J'ai toujours pensé qu'il était très important que le documentaire puisse avoir accès au « prime time ». Certains, qui ont coûté très cher, résultent d'une coproduction internationale et bénéficient d'un fort renom. Il faut créer l'événement sur France Télévisions ! C'est ce qui marque une identité. Aujourd'hui, pour le téléspectateur des chaînes privées, TF1 est incarnée par « The Voice », « Les experts », etc. On ne définira jamais une chaîne en fonction de son pourcentage de documentaires, d'animations...
Il faut que France Télévisions bénéficie de programmes de cette nature. Or, c'est, selon moi, de moins en moins le cas. France Télévisions ne se renouvelle pas assez et n'a pas pris sur certains formats la position de leader qui est celle de nombreuses télévisions publiques autour d'elle.
Par ailleurs, l'érosion de l'audience ne doit pas détourner le groupe public de sa volonté de diffuser de grands programmes fédérateurs. L'équipe de France et le sport en général en fournissent souvent l'occasion ; l'information aussi, on l'a vu malheureusement, lorsqu'elle est tragique. Le divertissement et la fiction doivent se fixer des objectifs non de dispersion, d'étalement, ou de nombre de programmes, mais de programmes qui perdurent dans les mémoires.
Enfin, on le voit à travers cette enquête, France 3 a perdu son identité pour les téléspectateurs. Elle n'est plus la chaîne préférée des Français qu'elle était il y a quinze ans. Pourquoi ? Il est très difficile de combiner deux chaînes nationales ; en outre, l'évolution de l'environnement nous amène aujourd'hui à privilégier la régionalisation de France 3. Plusieurs démarches sont possibles pour y parvenir.
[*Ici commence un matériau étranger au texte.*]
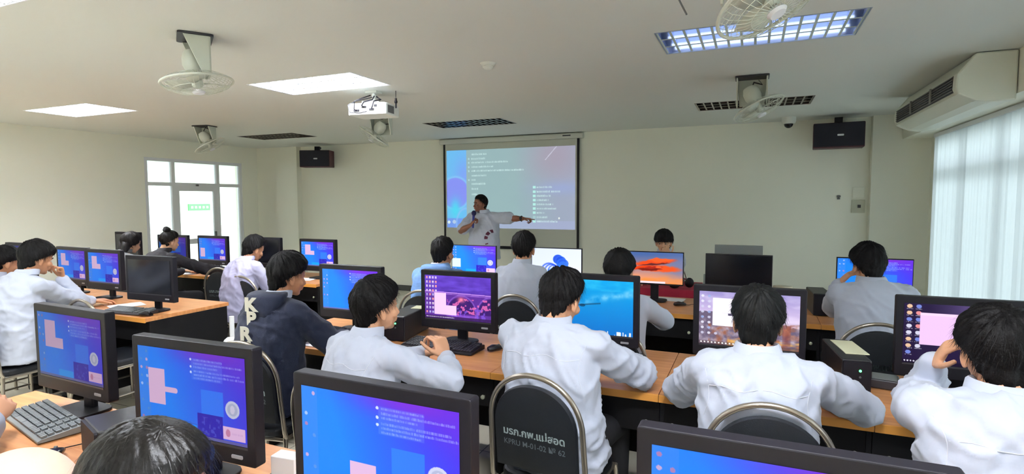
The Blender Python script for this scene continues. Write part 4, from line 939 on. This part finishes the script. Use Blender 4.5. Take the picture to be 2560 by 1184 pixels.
def person(label, head, ztop, yaw=0, lean=10, hyaw=0, hpitch=8, arms=(None, None), style='short', hmat=None, sk='a', top=None, sleeve='long', near=True, sc=1.0, seated=True,
           seed=1, pants=None, hood=False, build=1.0, collar=True, lower=True, side=0, amp=1.0, name='person', hroll=0, face=False, group=None):
    top = top or shirt_w; pants = pants or trouser; hmat = hmat or hair_m
    Z = V((0, 0, 1)); ya = R(yaw); F = V((-sin(ya), cos(ya), 0)); Rt = V((cos(ya), sin(ya), 0))
    ha = R(yaw+hyaw); hp = R(hpitch); HF0 = V((-sin(ha), cos(ha), 0)); HR = V((cos(ha), sin(ha), 0)); HF = HF0*cos(hp)-Z*sin(hp); HU = Z*cos(hp)+HF0*sin(hp)
    if hroll: q = Matrix.Rotation(R(hroll), 3, HF); HR = q @ HR; HU = q @ HU
    c = V((head[0], head[1], ztop))-HU*(.093+.028)*sc      # skull centre
    nb = c-HU*.10-HF*.03; NB = V((nb.x, nb.y, nb.z-.042))-F*.025   # neck base
    la = R(lean)
    if seated: hz_ = .54; T = (NB.z-hz_)
    else: hz_ = .93*sc; T = NB.z-hz_
    HP = V((NB.x, NB.y, hz_))-F*T*math.tan(la)*1.0+Rt*side*.1
    root = bpy.data.objects.new(name, None); COL.objects.link(root); root.empty_display_size = .1
    org = V((HP.x, HP.y, 0)); root.location = org; tag(root, label, 'person', group)
    # spine with a rounded upper back
    def sp(t): return HP.lerp(NB, t)-F*(.038*sin(pi*t)*(1 if seated else .3))
    SP = [sp(t) for t in (0, .2, .42, .65, .82, .93, 1.0)]
    def secs(g, w): # widths
        W = [(.168, .118), (.158, .11), (.158, .112), (.172, .118), (.178, .105), (.13, .078), (.066, .06)]
        out = []
        for i, (a, b) in enumerate(W):
            tdir = (SP[min(i+1, 6)]-SP[max(i-1, 0)]).normalized(); fx = Rt; fy = tdir.cross(fx)
            out.append((SP[i], fx*(a*build+g*w[i]), fy*(b*build+g*w[i])))
        return out
    SHL = []; sides = (-1, 1)
    for s_ in sides: SHL.append(SP[5]+Rt*s_*.158*build*max(1, sc*.98)-Z*.035)
    A = []
    for k, s_ in enumerate(sides):
        a = arms[k]
        if a is None:
            el_ = SHL[k]+F*.13-Z*.25+Rt*s_*.05; wr = el_+F*.23-Rt*s_*.05; wr.z = max(.80, el_.z); el_.z = max(el_.z, .76)
            a = dict(e=el_, w=wr, d=F, n=-Z, th=-Rt*s_, curl=.4)
        A.append(a)
    # ---- body (one surface)
    vox = .0052 if near else .0075
    b = MB(); b.loft(secs(-.012, [1]*7), 20, 2.3)
    for k, s_ in enumerate(sides):
        a = A[k]; e_, w_ = V(a['e']), V(a['w'])
        b.cap(SHL[k], e_, .046*build, .037*build); b.cap(e_, e_.lerp(w_, .4), .038*build, .037*build); b.cap(e_.lerp(w_, .35), w_, .037*build, .024); b.cap(SP[5], SHL[k], .05, .045)
        hand(b, w_, a['d'], a['n'], a['th'], a.get('curl', .4), 1.0*a.get('s', 1), a.get('curls'), a.get('thumb', .5))
    if seated:
        KN = [HP+Rt*s_*.10+F*.03 for s_ in sides]; K = [HP+Rt*s_*.15+F*.43-Z*.02 for s_ in sides]; AN = [V((k_.x, k_.y, .09))+F*.0 for k_ in K]
    else:
        KN = [HP+Rt*s_*.09 for s_ in sides]; K = [HP+Rt*s_*.11+F*.02-Z*.44 for s_ in sides]; AN = [V((k_.x, k_.y, .09))+Rt*s_*.02 for k_, s_ in zip(K, sides)]
    for k in range(2): b.cap(KN[k], K[k], .075, .052); b.cap(K[k], AN[k], .05, .034); b.cap(AN[k], AN[k]+F*.13-Z*.05, .034, .028)
    # neck and head
    b.cap(SP[6]-Z*.02, c-HU*.075*sc-HF*.022*sc, .056*build, .052*sc)
    def hp_(x_, y_, z_): return c+HR*x_*sc+HF*y_*sc+HU*z_*sc
    HM = Matrix((( HR.x, HF.x, HU.x), (HR.y, HF.y, HU.y), (HR.z, HF.z, HU.z))).to_4x4()
    b.ell(c, (.0765*sc, .0955*sc, .091*sc), HM, 24, 16); b.ell(hp_(0, .026, -.045), (.063*sc, .066*sc, .075*sc), HM, 20, 14); b.ell(hp_(0, .040, -.085), (.048*sc, .046*sc, .042*sc), HM, 16, 12); b.ell(hp_(0, .066, -.112), (.022*sc, .022*sc, .017*sc), HM)
    b.ell(hp_(0, .083, -.012), (.045*sc, .014*sc, .010*sc), HM)
    b.cap(hp_(0, .090, -.022), hp_(0, .106, -.055), .0075*sc, .0115*sc, 8); b.ell(hp_(.010, .096, -.060), (.008*sc, .010*sc, .007*sc), HM); b.ell(hp_(-.010, .096, -.060), (.008*sc, .010*sc, .007*sc), HM)
    for s_ in sides:
        b.ell(hp_(s_*.042, .066, -.05), (.02*sc, .02*sc, .022*sc), HM); q = Matrix.Rotation(s_*-.35, 4, 'Z')
        b.ell(hp_(s_*.080, -.004, -.038), (.007*sc, .017*sc, .031*sc), HM @ q, 12, 10); b.ell(hp_(s_*.077, .004, -.058), (.008*sc, .010*sc, .014*sc), HM)
    b.ell(hp_(0, .093, -.078), (.022*sc, .009*sc, .007*sc), HM); b.ell(hp_(0, .090, -.090), (.019*sc, .009*sc, .007*sc), HM)
    me = remesh(b, vox, 2 if near else 1)
    n = len(me.vertices); co = np.empty(n*3); me.vertices.foreach_get('co', co); co = co.reshape(-1, 3)
    for s_ in sides:   # eye sockets
        p = np.array(hp_(s_*.031, .088, -.026)); d2 = ((co-p)**2).sum(1); co -= np.array(HF)*(.011*sc*np.exp(-d2/(.013*sc)**2))[:, None]
    me.vertices.foreach_set('co', co.ravel()); me.update()
    putmesh('body', me, skin(sk), root, org)
    if face:
        for s_ in sides:
            m = MB(); m.ell(hp_(s_*.031, .0725, -.027), (.0125*sc, .011*sc, .008*sc), HM, 14, 10); m.mi = 1; m.ell(hp_(s_*.031, .0815, -.027), (.0055*sc, .003*sc, .0055*sc), HM, 12, 8); O('eye', m, [eye_m, iris_m], root, smooth=True, off=org)
            m = MB(); m.tube([hp_(s_*.014, .095, -.006), hp_(s_*.03, .092, .000), hp_(s_*.048, .078, -.006)], [.003, .004, .002], 6); O('eyebrow', m, hair_m, root, smooth=True, off=org)
        m = MB(); m.ell(hp_(0, .0985, -.079), (.019*sc, .005*sc, .0042*sc), HM, 14, 8); m.ell(hp_(0, .096, -.087), (.016*sc, .005*sc, .0048*sc), HM, 14, 8); O('lips', m, lip_m, root, smooth=True, off=org)
    # ---- top
    g = MB(); W = [1.7, 2.0, 1.7, 1.1, .8, .9, .45] if not hood else [2.6, 3.0, 2.7, 2.0, 1.5, 1.6, 1.2]
    ss = secs(.016, W); bot = ss[0]; low = (bot[0]-Z*(.055 if seated else .10)+F*.01, bot[1]*1.06, bot[2]*1.08); g.loft([low]+ss, 24, 2.35)
    for k, s_ in enumerate(sides):
        a = A[k]; e_, w_ = V(a['e']), V(a['w']); gg = .018 if not hood else .030
        g.cap(SP[5]-Z*.01, SHL[k], .058*build, .052*build+gg*.6); r0 = .052*build+gg*.6
        if sleeve == 'long':
            g.cap(SHL[k], e_, r0, .043*build+gg); g.cap(e_, e_.lerp(w_, .55), .044*build+gg, .038+gg*.9); end = e_.lerp(w_, .93); g.cap(e_.lerp(w_, .5), end, .038+gg*.95, .030+gg*.45)
        elif sleeve == 'roll': g.cap(SHL[k], e_, r0, .043*build+gg); g.cap(e_, e_.lerp(w_, .35), .044*build+gg, .04+gg)
        else: m_ = SHL[k].lerp(e_, .82); g.cap(SHL[k], m_, r0, .052*build+gg*1.1)
    sm = remesh(g, .0095 if near else .013, 3, 'shirt')
    if near: wrinkle(sm, .012*amp, 13, seed); wrinkle(sm, .0055*amp, 24, seed+9)
    else: wrinkle(sm, .008*amp, 12, seed)
    putmesh('hooded_jacket' if hood else 'shirt', sm, top, root, org)
    if collar:
        m = MB(); cc = SP[6]+Z*.012+F*.006; secs_ = []
        up = (c-SP[6]).normalized(); n_ = 28; prof = [(.064, -.022), (.062, .024), (.066, .030), (.073, .022), (.083, -.016), (.076, -.020)]
        vs_ = []
        for i in range(n_+1):
            t_ = i/n_; an = -pi/2-.35+(pi*2-.0)*0+(t_*(2*pi-.5))+.42+pi/2+pi/2-.17; rad = Rt*cos(an)+F*sin(an)
            for (r_, h_) in prof: vs_.append(cc+rad*(r_*build)*(1.0)+up*(h_+.008-.012*max(0, sin(an))))
        k_ = len(prof); m.add(vs_, [(i*k_+j, i*k_+(j+1) % k_, (i+1)*k_+(j+1) % k_, (i+1)*k_+j) for i in range(n_) for j in range(k_)])
        O('collar', m, top if not hood else shirt_w, root, smooth=True, off=org)
    if hood:
        m = MB(); cc = SP[6]-F*.06; m.loft([(cc-F*.05-Z*.13, Rt*.03, F*.02), (cc-F*.055-Z*.08, Rt*.115, F*.045), (cc-F*.03-Z*.02, Rt*.135, F*.07), (cc+Z*.02, Rt*.125, F*.085), (cc+Z*.035+F*.03, Rt*.10, F*.07)], 20)
        hm_ = remesh(m, .010, 3, 'hood'); wrinkle(hm_, .012, 11, seed+4); putmesh('hood', hm_, top, root, org)
    if lower:
        g = MB(); g.ell(HP-Z*.02, (.17*build, .14, .10), Matrix.Rotation(ya, 4, 'Z'))
        for k in range(2): g.cap(KN[k], K[k], .092, .07); g.cap(K[k], AN[k], .068, .055)
        lm_ = remesh(g, .016, 2, 'trousers'); putmesh('trousers', lm_, pants, root, org)
        for k in range(2):
            m = MB(); p = V((AN[k].x, AN[k].y, 0)); m.loft([(p-F*.05+Z*.035, Rt*.03, Z*.03), (p+F*0+Z*.04, Rt*.038, Z*.04), (p+F*.1+Z*.03, Rt*.042, Z*.03), (p+F*.17+Z*.022, Rt*.035, Z*.022), (p+F*.19+Z*.018, Rt*.015, Z*.012)], 14, 2.5); O('shoe', m, shoe_m, root, smooth=True, off=org)
    if style != 'none': hairdo(root, org, c, HF, HR, HU, style, hmat, near, sc)
    root['_c'] = 0; del root['_c']
    return dict(root=root, org=org, c=c, F=F, Rt=Rt, HF=HF, HR=HR, HU=HU, SP=SP, SHL=SHL, A=A)
def arm(e, w, d, n, th, curl=.4, **k): return dict(e=V(e), w=V(w), d=V(d), n=V(n), th=V(th), curl=curl, **k)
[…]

Ce n'est pas à moi de vous indiquer la bonne, mais l'aptitude au changement de France Télévisions doit aussi se mesurer dans sa capacité à réformer France 3. La nouvelle organisation territoriale constitue une occasion de mettre en oeuvre une telle orientation.
Le pilotage de l'État ne doit pas être facteur de conservatisme - ce que l'État ne souhaite d'ailleurs pas - du fait de sa multiplicité et des contraintes qu'il crée, mais il doit, au contraire, inciter France Télévisions à innover.